-- BEGIN --
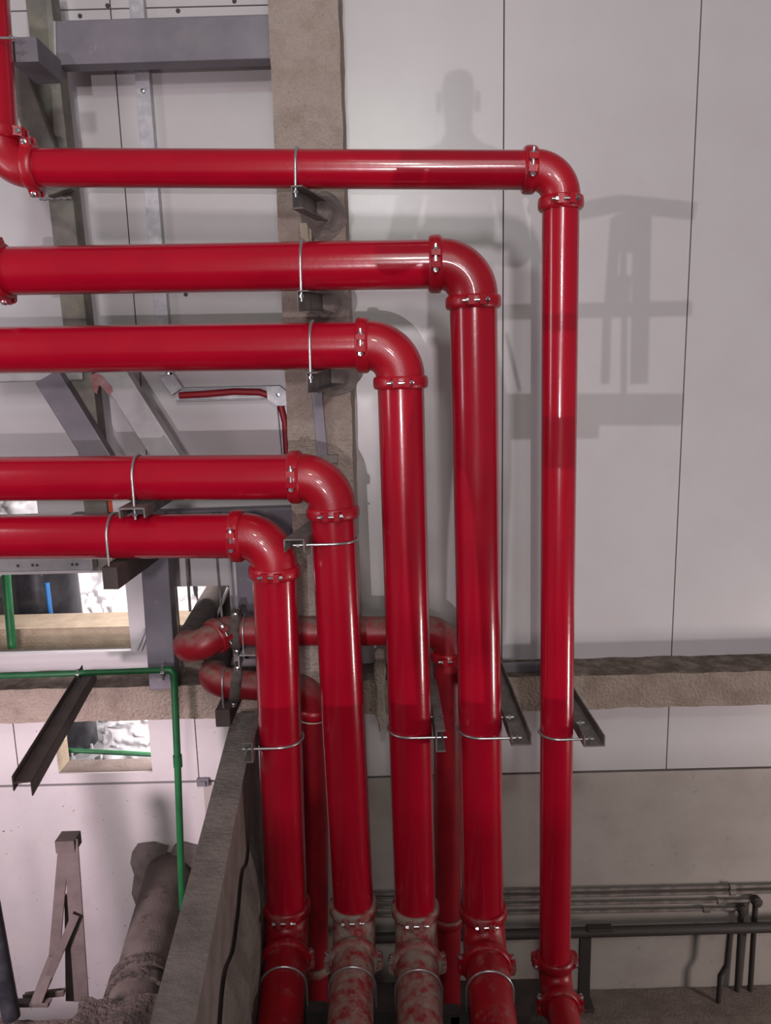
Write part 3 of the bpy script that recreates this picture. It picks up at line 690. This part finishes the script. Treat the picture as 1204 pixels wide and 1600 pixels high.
# ------------------------------------------------------------------ lower right: conduits, rail, ledge
for i, (ya, yb, xe, lab) in enumerate(((1396,1384,1300,'topmost of the four thin conduits low on the right wall'),(1405,1393,1300,'second of the four thin conduits low on the right wall'),
                                       (1416,1407,1180,'third thin conduit low on the right wall, turning down at the right'),(1429,1420,1158,'lowest thin conduit low on the right wall, turning down soonest'))):
    Yc = W-.05; a = U(560, ya+2, Yc); b = U(xe, yb-(.02*(xe-1204) if xe > 1204 else -.0), Yc)
    k = empty('wall_conduit', a, lab, 'conduit', 'thin conduits low on the right wall')
    MB().tube([a, b], .014, 12).build('conduit', 'conduit', k, smooth=True)
    s = b if xe < 1204 else U((1140,1128)[i], (1386,1396)[i], Yc)
    MB().tube([U(xe-60 if xe < 1204 else 1139, yb+1.2 if xe < 1204 else yb+1.5, Yc), U(xe-50 if xe < 1204 else 1148, yb+1 if xe < 1204 else yb+1.3, Yc)], .024, 12).build('coupler', 'conduit', k, smooth=True)
    if xe < 1204:
        MB().lathe(b+V((0,-.03,0)), (0,-1,0), [(-.05,.0),(-.05,.042),(.0,.046),(.02,.03),(.025,0)], 20, closed=False).build('junction_box', 'darkrail', k, smooth=40)
        MB().tube([b, V((b.x, b.y-.02, ZF+.02))], .022, 12).build('drop', 'darkrail', k, smooth=True)
zl = U(1050,1544,W-.02).z; yf = UZ(1050,1590,zl).y
tag(rough_box(U(800,1545,5.35).x, XR, yf, W-.02, zl-.10, zl, .06, .006, 5).build('ledge', 'ledge', None, smooth=70), None, None, None, 'structure')
rl = empty('pipe_rail', U(915,1540,5.7), 'dark horizontal rail pipe on short legs low on the right wall', 'rail')
MB().tube([U(580,1466,5.62), U(1300,1446,5.62)], .042, 20).build('pipe', 'darkrail', rl, smooth=True)
b = U(914,1464,5.62)
MB().box(b.x-.045, b.x+.045, 5.60, 5.65, zl, b.z).build('leg', 'darkrail', rl); bevel(MB().box(b.x-.075, b.x+.075, 5.54, 5.70, zl, zl+.03).build('base_plate', 'darkrail', rl), .004)
mb = MB(); b2 = U(1140,1455,5.62); mb.tube([b2, b2+V((-.01,0,-.32)), b2+V((-.06,0,-.42)), V((b2.x-.06, b2.y, zl))], .02, 10); mb.build('leg', 'darkrail', rl, smooth=True)
bevel(MB().box(U(920,1450,5.55).x, U(960,1450,5.55).x, 5.58, 5.66, U(940,1450,5.62).z-.01, U(940,1450,5.62).z+.012).build('saddle', 'darkrail', rl), .004)
dk = MB().box(-.55, 1.15, 4.9, 5.3, ZF, U(700,1578,5.0).z).build('pipe_plinth', 'floor'); bevel(dk, .02); tag(dk, None, None, None, 'structure')

# ------------------------------------------------------------------ behind the camera: photographer and a stand whose shadows fall on the wall
def behind(px, py, Y):                                # point on plane Y whose floor-floodlight shadow falls where the pixel shows it
    wpt = U(px, py, W); t = (Y-LAMP_A.y)/(W-LAMP_A.y); return LAMP_A+(wpt-LAMP_A)*t
hc = behind(716, 152, -.4)
pr = empty('person', (hc.x, -.4, -1.42), 'person in dark work clothes standing behind the viewpoint holding up a phone', 'person')
def skin(name, joints, edges, mt, parent, lv=2):
    me = bpy.data.meshes.new(name); off = LOC[parent.name]
    me.from_pydata([tuple(V(j[:3])-off) for j in joints], edges, []); me.update(); me.materials.append(M[mt])
    o = bpy.data.objects.new(name, me); COL.objects.link(o); o.parent = parent
    o.modifiers.new('skin', 'SKIN'); sk = me.skin_vertices[0].data
    for i, j in enumerate(joints): sk[i].radius = (j[3], j[4] if len(j) > 4 else j[3]); sk[i].use_root = (i == 0)
    o.modifiers.new('sub', 'SUBSURF').levels = lv; o.modifiers['sub'].render_levels = lv
    for p in me.polygons: p.use_smooth = True
    return o
x, z0 = hc.x, hc.z
J = [(x,-.42,-.55,.12,.1),(x,-.42,-.25,.11,.09),(x,-.41,z0-.30,.12,.09),(x,-.41,z0-.17,.07,.06),(x,-.41,z0-.11,.036),(x,-.39,z0-.04,.05,.065),(x,-.39,z0+.04,.055,.07),(x,-.40,z0+.08,.038,.045),
     (x-.12,-.41,z0-.185,.045),(x-.20,-.36,z0-.46,.042),(x-.10,-.16,z0-.40,.033),(x+.12,-.41,z0-.185,.045),(x+.20,-.36,z0-.46,.042),(x+.10,-.16,z0-.40,.033),
     (x-.09,-.42,-.62,.085),(x-.10,-.40,-1.0,.062),(x-.10,-.44,-1.36,.045),(x-.10,-.33,-1.385,.035),(x+.09,-.42,-.62,.085),(x+.10,-.40,-1.0,.062),(x+.10,-.44,-1.36,.045),(x+.10,-.33,-1.385,.035)]
E = [(0,1),(1,2),(2,3),(3,4),(4,5),(5,6),(6,7),(3,8),(8,9),(9,10),(3,11),(11,12),(12,13),(0,14),(14,15),(15,16),(16,17),(0,18),(18,19),(19,20),(20,21)]
skin('body', J, E, 'cloth', pr)
for s in (-1, 1):
    MB().lathe(V((x+s*.052,-.39,z0-.01)), (s,0,0), [(0,.0),(0,.03),(.012,.028),(.014,0)], 12, closed=False).build('ear', 'skin', pr, smooth=True)
    hx = x+s*.10; hj = [(hx,-.16,z0-.40,.03,.02),(hx-s*.02,-.10,z0-.36,.034,.016)]; he = [(0,1)]
    for k in range(4):
        i0 = len(hj); fx = hx-s*(.0-.0)+(k-1.5)*.018; hj += [(fx-s*.02,-.07,z0-.335,.009),(fx-s*.03,-.05,z0-.30+.004*(1.5-abs(k-1.5)),.008)]; he += [(1,i0),(i0,i0+1)]
    i0 = len(hj); hj += [(hx-s*.05,-.10,z0-.36,.010),(hx-s*.062,-.075,z0-.335,.009)]; he += [(0,i0),(i0,i0+1)]
    skin('hand', hj, he, 'skin', pr, 1)
# stand: two crossbars, legs and a tray, beside the viewpoint
st = empty('work_stand', (behind(950,620,0).x, 0, -1.42), 'steel work stand with crossbars and a tray beside the viewpoint', 'stand')
def sbar(A_, B_, wd, name, dy=.0):
    p, q = behind(*A_, dy), behind(*B_, dy); z = (q-p).normalized(); y = V((0,1,0)); x_ = y.cross(z)
    bevel(MB().obox(p, x_, y, z, (-wd/2,wd/2), (-.01,.01), (0,(q-p).length)).build(name, 'strut', st), .003)
sbar((905,330),(965,318),.055,'crossbar'); sbar((965,318),(1086,330),.055,'crossbar'); sbar((770,488),(1080,482),.05,'crossbar'); sbar((770,640),(1066,640),.11,'tray')
sbar((962,340),(952,480),.035,'upright'); sbar((1003,330),(998,600),.06,'upright'); sbar((975,340),(972,480),.02,'upright'); sbar((948,490),(945,600),.028,'leg'); sbar((975,490),(974,625),.02,'leg'); sbar((790,520),(812,612),.012,'brace'); sbar((770,676),(935,674),.05,'tray'); sbar((984,335),(980,395),.10,'plate'); sbar((972,430),(968,482),.06,'plate')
-- END --
● TASK DESCRIPTION
Reproduce the data word for word, excluding its pictures.

● SOLUTION TO THE EXERCISE
Write part 3 of the bpy script that recreates this picture. It picks up at line 690. This part finishes the script. Treat the picture as 1204 pixels wide and 1600 pixels high.
# ------------------------------------------------------------------ lower right: conduits, rail, ledge
for i, (ya, yb, xe, lab) in enumerate(((1396,1384,1300,'topmost of the four thin conduits low on the right wall'),(1405,1393,1300,'second of the four thin conduits low on the right wall'),
                                       (1416,1407,1180,'third thin conduit low on the right wall, turning down at the right'),(1429,1420,1158,'lowest thin conduit low on the right wall, turning down soonest'))):
    Yc = W-.05; a = U(560, ya+2, Yc); b = U(xe, yb-(.02*(xe-1204) if xe > 1204 else -.0), Yc)
    k = empty('wall_conduit', a, lab, 'conduit', 'thin conduits low on the right wall')
    MB().tube([a, b], .014, 12).build('conduit', 'conduit', k, smooth=True)
    s = b if xe < 1204 else U((1140,1128)[i], (1386,1396)[i], Yc)
    MB().tube([U(xe-60 if xe < 1204 else 1139, yb+1.2 if xe < 1204 else yb+1.5, Yc), U(xe-50 if xe < 1204 else 1148, yb+1 if xe < 1204 else yb+1.3, Yc)], .024, 12).build('coupler', 'conduit', k, smooth=True)
    if xe < 1204:
        MB().lathe(b+V((0,-.03,0)), (0,-1,0), [(-.05,.0),(-.05,.042),(.0,.046),(.02,.03),(.025,0)], 20, closed=False).build('junction_box', 'darkrail', k, smooth=40)
        MB().tube([b, V((b.x, b.y-.02, ZF+.02))], .022, 12).build('drop', 'darkrail', k, smooth=True)
zl = U(1050,1544,W-.02).z; yf = UZ(1050,1590,zl).y
tag(rough_box(U(800,1545,5.35).x, XR, yf, W-.02, zl-.10, zl, .06, .006, 5).build('ledge', 'ledge', None, smooth=70), None, None, None, 'structure')
rl = empty('pipe_rail', U(915,1540,5.7), 'dark horizontal rail pipe on short legs low on the right wall', 'rail')
MB().tube([U(580,1466,5.62), U(1300,1446,5.62)], .042, 20).build('pipe', 'darkrail', rl, smooth=True)
b = U(914,1464,5.62)
MB().box(b.x-.045, b.x+.045, 5.60, 5.65, zl, b.z).build('leg', 'darkrail', rl); bevel(MB().box(b.x-.075, b.x+.075, 5.54, 5.70, zl, zl+.03).build('base_plate', 'darkrail', rl), .004)
mb = MB(); b2 = U(1140,1455,5.62); mb.tube([b2, b2+V((-.01,0,-.32)), b2+V((-.06,0,-.42)), V((b2.x-.06, b2.y, zl))], .02, 10); mb.build('leg', 'darkrail', rl, smooth=True)
bevel(MB().box(U(920,1450,5.55).x, U(960,1450,5.55).x, 5.58, 5.66, U(940,1450,5.62).z-.01, U(940,1450,5.62).z+.012).build('saddle', 'darkrail', rl), .004)
dk = MB().box(-.55, 1.15, 4.9, 5.3, ZF, U(700,1578,5.0).z).build('pipe_plinth', 'floor'); bevel(dk, .02); tag(dk, None, None, None, 'structure')

# ------------------------------------------------------------------ behind the camera: photographer and a stand whose shadows fall on the wall
def behind(px, py, Y):                                # point on plane Y whose floor-floodlight shadow falls where the pixel shows it
    wpt = U(px, py, W); t = (Y-LAMP_A.y)/(W-LAMP_A.y); return LAMP_A+(wpt-LAMP_A)*t
hc = behind(716, 152, -.4)
pr = empty('person', (hc.x, -.4, -1.42), 'person in dark work clothes standing behind the viewpoint holding up a phone', 'person')
def skin(name, joints, edges, mt, parent, lv=2):
    me = bpy.data.meshes.new(name); off = LOC[parent.name]
    me.from_pydata([tuple(V(j[:3])-off) for j in joints], edges, []); me.update(); me.materials.append(M[mt])
    o = bpy.data.objects.new(name, me); COL.objects.link(o); o.parent = parent
    o.modifiers.new('skin', 'SKIN'); sk = me.skin_vertices[0].data
    for i, j in enumerate(joints): sk[i].radius = (j[3], j[4] if len(j) > 4 else j[3]); sk[i].use_root = (i == 0)
    o.modifiers.new('sub', 'SUBSURF').levels = lv; o.modifiers['sub'].render_levels = lv
    for p in me.polygons: p.use_smooth = True
    return o
x, z0 = hc.x, hc.z
J = [(x,-.42,-.55,.12,.1),(x,-.42,-.25,.11,.09),(x,-.41,z0-.30,.12,.09),(x,-.41,z0-.17,.07,.06),(x,-.41,z0-.11,.036),(x,-.39,z0-.04,.05,.065),(x,-.39,z0+.04,.055,.07),(x,-.40,z0+.08,.038,.045),
     (x-.12,-.41,z0-.185,.045),(x-.20,-.36,z0-.46,.042),(x-.10,-.16,z0-.40,.033),(x+.12,-.41,z0-.185,.045),(x+.20,-.36,z0-.46,.042),(x+.10,-.16,z0-.40,.033),
     (x-.09,-.42,-.62,.085),(x-.10,-.40,-1.0,.062),(x-.10,-.44,-1.36,.045),(x-.10,-.33,-1.385,.035),(x+.09,-.42,-.62,.085),(x+.10,-.40,-1.0,.062),(x+.10,-.44,-1.36,.045),(x+.10,-.33,-1.385,.035)]
E = [(0,1),(1,2),(2,3),(3,4),(4,5),(5,6),(6,7),(3,8),(8,9),(9,10),(3,11),(11,12),(12,13),(0,14),(14,15),(15,16),(16,17),(0,18),(18,19),(19,20),(20,21)]
skin('body', J, E, 'cloth', pr)
for s in (-1, 1):
    MB().lathe(V((x+s*.052,-.39,z0-.01)), (s,0,0), [(0,.0),(0,.03),(.012,.028),(.014,0)], 12, closed=False).build('ear', 'skin', pr, smooth=True)
    hx = x+s*.10; hj = [(hx,-.16,z0-.40,.03,.02),(hx-s*.02,-.10,z0-.36,.034,.016)]; he = [(0,1)]
    for k in range(4):
        i0 = len(hj); fx = hx-s*(.0-.0)+(k-1.5)*.018; hj += [(fx-s*.02,-.07,z0-.335,.009),(fx-s*.03,-.05,z0-.30+.004*(1.5-abs(k-1.5)),.008)]; he += [(1,i0),(i0,i0+1)]
    i0 = len(hj); hj += [(hx-s*.05,-.10,z0-.36,.010),(hx-s*.062,-.075,z0-.335,.009)]; he += [(0,i0),(i0,i0+1)]
    skin('hand', hj, he, 'skin', pr, 1)
# stand: two crossbars, legs and a tray, beside the viewpoint
st = empty('work_stand', (behind(950,620,0).x, 0, -1.42), 'steel work stand with crossbars and a tray beside the viewpoint', 'stand')
def sbar(A_, B_, wd, name, dy=.0):
    p, q = behind(*A_, dy), behind(*B_, dy); z = (q-p).normalized(); y = V((0,1,0)); x_ = y.cross(z)
    bevel(MB().obox(p, x_, y, z, (-wd/2,wd/2), (-.01,.01), (0,(q-p).length)).build(name, 'strut', st), .003)
sbar((905,330),(965,318),.055,'crossbar'); sbar((965,318),(1086,330),.055,'crossbar'); sbar((770,488),(1080,482),.05,'crossbar'); sbar((770,640),(1066,640),.11,'tray')
sbar((962,340),(952,480),.035,'upright'); sbar((1003,330),(998,600),.06,'upright'); sbar((975,340),(972,480),.02,'upright'); sbar((948,490),(945,600),.028,'leg'); sbar((975,490),(974,625),.02,'leg'); sbar((790,520),(812,612),.012,'brace'); sbar((770,676),(935,674),.05,'tray'); sbar((984,335),(980,395),.10,'plate'); sbar((972,430),(968,482),.06,'plate')